Student-Faculty Teams Compete in Course-Innovation Contest
$90 million. 12 stories. Your ideas.
Three-person teams consisting of Drexel LeBow professors and students are competing for up to $46,000 in prize money by proposing course innovations that will take advantage of the technology and other enhancements featured in a new 12-story, $90 million building opening in fall 2013.
Classrooms will be equipped with video teleconferencing, the ability to make video recordings of lectures, on-screen notation capabilities and a full complement of computer, video playback and online access. The building will also include four computer labs.
In addition, classrooms will be configured in a variety of ways to facilitate different types of instruction and learning. Three “cluster” classrooms will each seat 45 students in pods that support both lectures and small-group work.
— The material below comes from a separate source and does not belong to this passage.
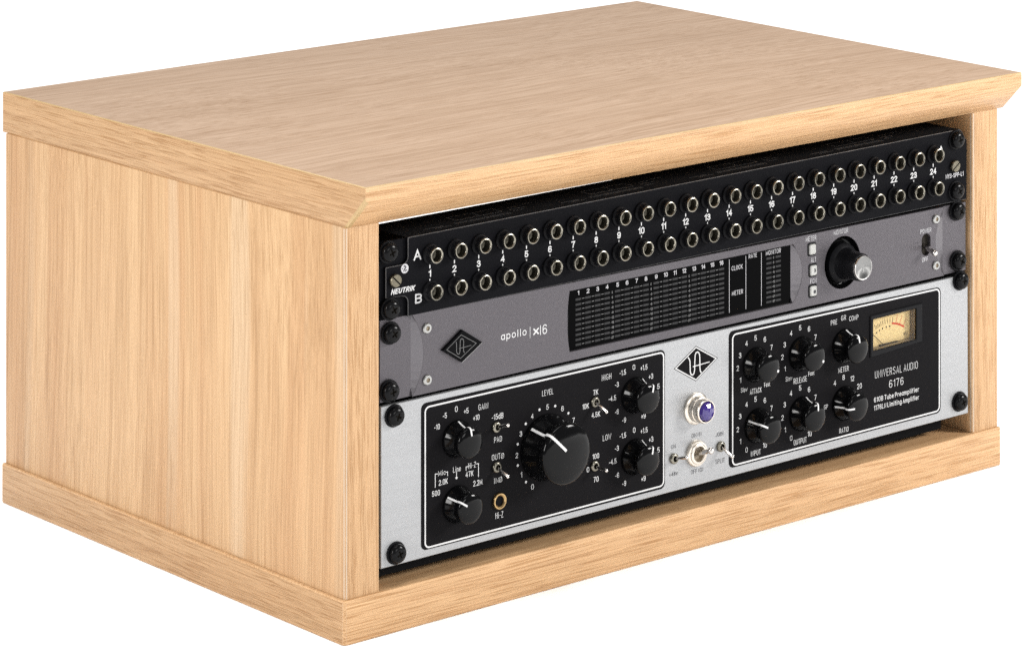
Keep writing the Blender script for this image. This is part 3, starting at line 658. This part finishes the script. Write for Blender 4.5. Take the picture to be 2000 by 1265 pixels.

Four more traditional “case” classrooms will each accommodate 60 students in a horseshoe seating arrangement commonly used for lectures. There will be 17 “collaboration” classrooms in which six to eight students can work on group assignments, as well as two auditoriums, one seating 100 and the other, 300.
“Having professors and students together on the same teams is a bit of ‘reverse mentoring,’” said Frank Linnehan, Ph.D., the interim dean of Drexel University’s LeBow College of Business. “Our professors know their disciplines but it’s the students who really know what the technology is capable of. We’re asking students to advise their professors on how to get the most out of the new teaching tools and classrooms.”
Here’s how the contest works: Each team must consist of two full-time professors and one undergraduate or graduate student. By April 1, 2013, teams must submit proposals for innovations in at least two existing business courses. The proposals must address how the innovations will improve learning and how their effectiveness will be measured.
The winning teams will be selected in May and could present their proposals in June during Drexel LeBow’s annual Business Professor Teaching Summit, which attracts business teachers from throughout the East Coast. The winning innovations will be introduced into their respective courses for the 2013-14 academic year.
Depending on the number of submissions, total prize money could reach as much as $46,000, with a possible $28,000 prize for first place. Winnings will be distributed equally among the three team members.